Code of Conduct
We are committed to make the summer school a safe and welcoming space for everyone. Please, take a moment to review our Code of Conduct, which outlines our expectations for participant behavior.
Omer Bobrowski (Queen Mary University, London)
Random topology – theory and applications
Lecture #1: Introduction
Lecture #2: Morse Theory in Stochastic Topology
Lecture #3: Percolation Theory & Stochastic Topology
Lecture #4: Universality in TDA
Anna Gusakova (University of Münster)
From random polytopes to random tessellations - an overview
Anthea Monod (Imperial College, London)
Persistent Homology in Statistics, Machine Learning, and AI
Raphaël Lachièze-Rey (INRIA Paris)
Limit theorems for topological and geometric functionals
There will be a poster session on the first afternoon. This session will provide the participants with the opportunity to tell their peers about their own research topics. This poster session will both serve as an opportunity for scientific exchange and will also help to initiate networking among the participants. It will greatly facilitate the interactions during the entire week when the participants know about the mutual research interests from day one.
Ghuru Ganeshan
Extracting High Quality Data Subsets Using Monte-Carlo Search
Often, big or imbalanced datasets are subject to undersampling in order to improve the overall accuracy of the underlying predictive model. In this paper, we study undersampling from the perspective of information content and propose and analyze a Monte-Carlo search methodology to obtain high quality, low redundancy data subsets from large datasets. Our strategy is to transform the data redundancy structure into a graph theoretic format and assign importance to each data point in terms of vertex degrees. We then extract low redundancy data points via iteration, allowing for random exploration in the intermediate steps. Our simulation results indicate that if the redundancy graph is sufficiently sparse, then there is a non-trivial exploration probability that maximizes the quality of the final dataset. We illustrate our methodologies using the zoo animal dataset available in Kaggle and also discuss theoretical questions for potential future research, regarding the properties of the optimal exploration probability.
Vincent Grande
Point-Level Topological Representation Learning on Point Clouds
Topological Data Analysis (TDA) allows us to extract powerful topological and higher-order information on the global shape of a data set or point cloud. Tools like Persistent Homology or the Euler Transform give a single complex description of the global structure of the point cloud. However, common machine learning applications like classification require point-level information and features to be available. In this paper, we bridge this gap and propose a novel method to extract node-level topological features from complex point clouds using discrete variants of concepts from algebraic topology and differential geometry. We verify the effectiveness of these topological point features (TOPF) on both synthetic and real-world data and study their robustness under noise and heterogeneous sampling.

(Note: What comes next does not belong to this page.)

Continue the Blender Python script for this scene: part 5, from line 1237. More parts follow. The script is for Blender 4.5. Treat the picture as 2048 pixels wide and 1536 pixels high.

Wojciech Chachólski, Christina Kapatsori and Björn Wehlin
Random Complexes in the Metric Space Setting
We are interested in random complexes in arbitrary metric spaces. Our focus is on these complexes which have certain homotopical properties allowing for control of their homotopy-invariant features in a probabilistic setting. We will share some of our early progress and candidate definitions in this context. For example, we illustrate how these homotopical aspects imply measurability of associated random variables. This is joint work with Christina Kapatsori and Wojciech Chachólski.
Christian Hirsch and Martina Petráková
Large-Deviation Analysis for Canonical Gibbs Measures
In this poster, we present a large deviation theory developed for functionals of binomial Gibbs processes with fixed intensity in increasing windows. Our method relies on the traditional large deviation result for the Poisson point process noting that the binomial point process is obtained from the Poisson point process by conditioning on the point number. Our main methodological contribution is the development of coupling constructions that allow us to handle delicate and unlikely pathological events. The presented results cover a broad class of both the interaction function (possibly unbounded) and the functionals (given as a sum of possibly unbounded local score functions). The poster is based on a joint work with Christian Hirsch.